Whilst the experiences of Aleksandr Petrovich were less depressing than expected there are plenty of miserable moments in this book. These usually come from the gruesome retelling of other prisoner’s crimes, the tortuous punishments inflicted on those who broke the prison rules, or in the labour itself.
So don’t get me wrong, this book is not feel good. What it is is transformative. It is a – as I said in the beginning – a turning point both for our author and protagonist.
Dostoevsky’s experiences in prison gave him the content for his next book as well as experiences that would find themselves in his following work, particularly Crime and Punishment.
You can enjoy this book in a vacuum, but like (although not quite to the same degree) The Flowers of Buffoonery, Notes From A Dead House can better be consumed within the context of the person who wrote it.
It is not necessary though – I want to stress this.

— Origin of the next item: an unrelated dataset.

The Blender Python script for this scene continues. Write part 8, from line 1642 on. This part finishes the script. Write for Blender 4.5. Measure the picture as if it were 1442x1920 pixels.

If you are simply interested in the goings on in a 1840s – 1850s Siberian work camp, this book is also for you. If you want to read an early day’s prisoner memoir to compare it to the multitude of prison memoirs written nowadays, this book is for you. If you’re the type who seeks out the good in any situation and who can be philosophical about anything, this book is for you. Go ahead and read it.
But, in my opinion (and honestly this is more than likely a flaw than not), books for me are more enjoyable within the context of it’s history and the author’s life. Unfortunately that is how I operate, and because of this, reading Notes From A Dead House was a much more enjoyable experience knowing what it influenced and how it changed Dostoevsky, undeniably, for the better.